Tiffany Velasquez ’21, a junior from Texas, visits Cambodia. Photo courtesy of Tiffany Velasquez.
Cambodia felt different from her parents’ native El Salvador and Mexico that Tiffany Velasquez saw as a child, but some things looked familiar.
“Seeing the children who were trying to sell you bracelets—or anything they could to make some money, to survive—was similar,” recalled the junior human development and psychology student from Spring, Texas. Still, witnessing firsthand the pervasive culture of human trafficking convinced Tiffany that she’d love the chance to return and study the difference between the plight of Cambodian children and other impoverished youths.
Thanks to the ASIANetwork Freeman Student-Faculty Fellowship (SFF), she will get her chance. Human Development Professor Nancy Janus selected Tiffany and three other students—Alicia Censabella, Jamie Myre and Alicen Nico—to be her research partners for a 21-day trip to “discover factors that may be impeding efforts to reduce child sex trafficking in Cambodia,” according to the project proposal.
Janus received word of the $24,400 award on Feb. 5. “I was actually watching a movie in my friend’s dorm room with another student who will be a part of the fellowship when [Professor Janus] called,” Tiffany remembered. “I said, ‘Don’t play with my emotions, Nancy.’ I was so excited!”
ASIANetwork, a consortium of more than 170 North American colleges, strives to strengthen the role of Asian Studies in undergraduate liberal arts education in an increasingly interdependent world. The SFF was awarded to seven schools this year, Janus said. This was the professor’s second time applying for this specific competitive program. In addition to completing the field study, the fellowship requires Janus and one student to attend the 28th Annual ASIANetwork Conference on April 17–19 in Columbus, Ohio, to prepare for their trip and see the work of last year’s awardees.

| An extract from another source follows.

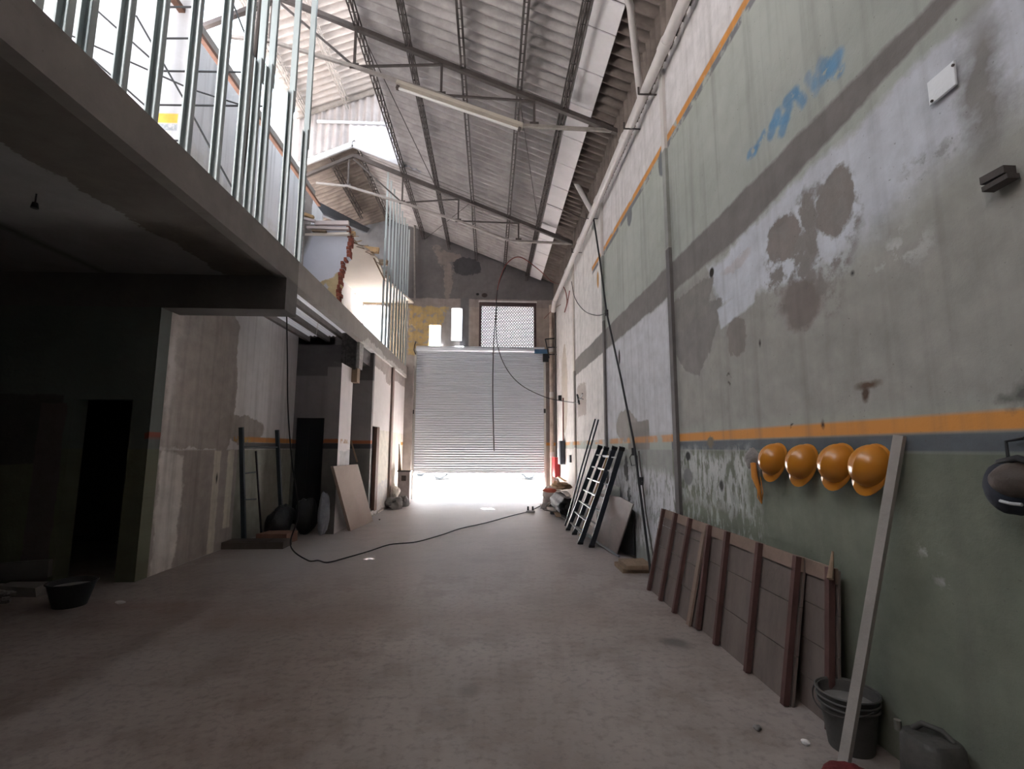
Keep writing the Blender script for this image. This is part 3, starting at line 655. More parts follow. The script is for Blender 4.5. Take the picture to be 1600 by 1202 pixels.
# fluorescent fitting
a = Vector((-1.47, 6.9, 7.05)); b = Vector((.46, 6.9, 6.40)); d = (b-a).normalized(); n = Vector((0, 1, 0)).cross(d)
n = -n if n.z > 0 else n
ff = thing('fluorescent_fitting', 'long white fluorescent fitting hung along the nearer roof truss', 'light', a)
part(MB().bar(a, b, .14, .055), 'housing', mat('cream_lamp_housing', (.45, .40, .34), .5, var=.1), ff)
part(MB().tube([a+n*.06+d*.05, b+n*.06-d*.05], .02, 10), 'tube', mat('white_glass_tube', (.7, .68, .66), .3, var=.03, bump=0), ff, 60)
for q in (a+d*.03, b-d*.03): part(MB().obox(q+n*.05, d*.02, Vector((0, .03, 0)), n*.03), 'lamp_holder', m_dksteel, ff)
# timber wall plate above the upstairs wall
m_plate = mat('red_brown_plate', (.16, .085, .06), .8, var=.3, scale=4, space='W')
single(MB().box((-4.1, 5.6, 7.12), (-4.02, 11.0, 7.18)), 'wall_plate', m_plate, 'red-brown timber plate running above the upstairs left wall under the sky gap', 'beam')
single(MB().box((-4.3, 5.6, 7.26), (-4.16, 11.0, 7.5)), 'wall_plate', mat('grey_plate', (.28, .25, .23), .8, space='W'), 'grey-brown beam just above the red-brown wall plate', 'beam')
m_bluegrey = mat('blue_grey_beam', (.15, .16, .18), .8, space='W', scale=2)
single(MB().prism([at(480, 306, Y=11.2), at(578, 357, Y=14.6), at(574, 364, Y=14.6), at(480, 326, Y=11.2)], (-.12, 0, 0)), 'hip_beam', m_bluegrey, 'blue-grey slanting beam under the left side of the far low roof', 'beam')
# ------------------------------------------------------------------ translucent ceiling over the left bay
trc = MB().grid(lambda a, b: Vector((-3.95+1.33*b, 6.2+3.8*a, 3.78))+Vector((0, 0, .012*math.sin(2*math.pi*(1.33*b)/.076))), 4, 140)
o = struct(trc, 'ceiling', m_transl, 80, label='translucent ribbed roofing over the left bay')
m_joist = mat('grey_joist', (.22, .20, .19), .8, space='W')
for i, x in enumerate((-3.75, -3.35, -2.98)):
    single(MB().box((x-.035, 6.2, 3.66), (x+.035, 10.0, 3.75)), 'ceiling_joist', m_joist, 'grey joist under the translucent ribbed roofing, %s from the left wall' % ORD[i], 'joist', 'joists of the translucent bay')
single(MB().tube([at(497, 504, Z=3.77), at(494, 524, Y=at(497, 504, Z=3.77).y)], .005, 5), 'hanging_wire', m_pvc, 'short white wire hanging from the translucent ribbed roofing', 'wire')
# broken beam stub at the end of the bay
def rough(mb, amp, seed=1):
    rnd = random.Random(seed); mb.v = [(x+rnd.uniform(-amp, amp), y+rnd.uniform(-amp, amp), z+rnd.uniform(-amp, amp)) for x, y, z in mb.v]; return mb
bs = MB()
nx = 5
for i in range(nx):
    z0 = 3.02+random.uniform(-.03, .08); bs.box((-2.9+.056*i, 9.45, z0), (-2.9+.056*(i+1), 9.75, 3.72))
bt = thing('broken_beam_stub', 'dark broken concrete beam stub jutting under the mezzanine edge before the cream pier', 'beam', (-2.75, 9.6, 3.0))
part(rough(bs, .008), 'concrete', mat('dark_rough_concrete', (.05, .045, .045), .95, var=.5, scale=14, bump=.9, col2=(.16, .15, .14)), bt)  # very dark concrete with lighter mottling
part(rough(MB().box((-2.625, 9.5, 3.05), (-2.56, 9.78, 3.56)), .012, 3), 'torn_plaster', mat('torn_plaster', (.45, .43, .42), .95, var=.6, scale=18, bump=.8), bt)
part(MB().box((-2.72, 9.5, 2.76), (-2.59, 9.7, 3.04)), 'brown_block', m_wood, bt)
# ------------------------------------------------------------------ steel studs
def cchan(x, y, z0, z1, w=.075, dpt=.045, t=.006, flip=1):
    mb = MB()
    mb.box((x-w/2, y-t/2, z0), (x+w/2, y+t/2, z1))
    for s in (-1, 1):
        mb.box((x+s*w/2-t/2, min(y, y+flip*dpt), z0), (x+s*w/2+t/2, max(y, y+flip*dpt), z1))
    mb.box((x-w/2, y+flip*dpt-t/2, z0), (x-w/2+.012, y+flip*dpt+t/2, z1)); mb.box((x+w/2-.012, y+flip*dpt-t/2, z0), (x+w/2, y+flip*dpt+t/2, z1))
    return mb
near = [(55, 20), (100, 70), (133, 100), (188, 148), (238, 192), (290, 240), (335, 288), (370, 318), (388, 336), (405, 350), (440, 385), (466, 405)]
near_y = [at(u, v, X=-2.56).y for u, v in near]
for i, y in enumerate(near_y):
    tgt = thing('steel_stud', 'tall galvanised stud on the mezzanine edge, %s of the near row from the left' % ORD[i], 'stud', (-2.56, y, 3.9), 'steel studs on the near mezzanine edge')
    zj = 5.0+random.random()*3.4
    part(cchan(-2.56, y, 3.88, zj, flip=-1), 'lower_channel', m_steel, tgt)
    part(cchan(-2.56, y+.004, zj-.25, 10.2, w=.066, dpt=.04, flip=1), 'upper_channel', m_steel, tgt)
single(MB().box((-2.61, -3.9, 3.895), (-2.51, 6.18, 3.905)), 'floor_track', m_steel, 'flat galvanised floor track the near studs stand in', 'track')
far_y = [11.35, 11.75, 12.15, 12.55, 12.95, 13.35, 13.75, 14.15, 14.55]
for i, y in enumerate(far_y):
    tgt = thing('steel_stud', 'galvanised stud by the far upstairs room, %s of the far row from the left' % ORD[i], 'stud', (-2.56, y, 3.9), 'steel studs on the far mezzanine edge')
    zj = 5.0+random.random()*2.6
    part(cchan(-2.56, y, 3.9, zj, w=.042, dpt=.025, flip=-1), 'lower_channel', m_steel, tgt)
    part(cchan(-2.56, y+.004, zj-.25, 8.25, w=.036, dpt=.022, flip=1), 'upper_channel', m_steel, tgt)
single(MB().box((-2.61, 11.2, 3.9), (-2.51, 14.7, 3.91)), 'floor_track', m_steel, 'flat galvanised floor track the far studs stand in', 'track')
single(MB().tube([at(648, 352, Y=14.6), at(648, 470, Y=14.6)], .03, 8), 'conduit_pipe', m_ltsteel, 'slim pale conduit running down the far wall beside the last stud', 'pipe')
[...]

Tiffany cools off in Cambodia. This photo was one of many from Cambodia submitted in the 2019 Winter Term photo contest.
All four students traveling with Janus have taken a course with her or her Winter Term course Human Trafficking Field Study: Cambodia and have distinguished themselves with their passion for the issue. “They are just great students,” Janus said. “When we travel, I get to know them very well and vice versa.” Eckerd College has offered the Cambodian course at least six times during Janus’s time as a faculty member, and this fellowship trip will follow a similar pattern.
The research team will travel to several cities to collect data from and interviews with government agencies, charities, non-governmental organizations and academic institutions to localize the factors that make human trafficking in the sex and labor trades particularly pernicious in the region. Janus’s team will deliver the final report at the 2021 ASIANetwork Conference, shortly before Tiffany graduates.
As a member of Eckerd College’s Peace Corps Prep cohort, Tiffany hopes to earn an international volunteer placement postgraduation and then return to the U.S. to complete a graduate international law program that will equip her to eradicate the global human trafficking problem through governmental or nonprofit work. “I feel so strongly about this work that I can’t see allowing myself to not succeed,” she said.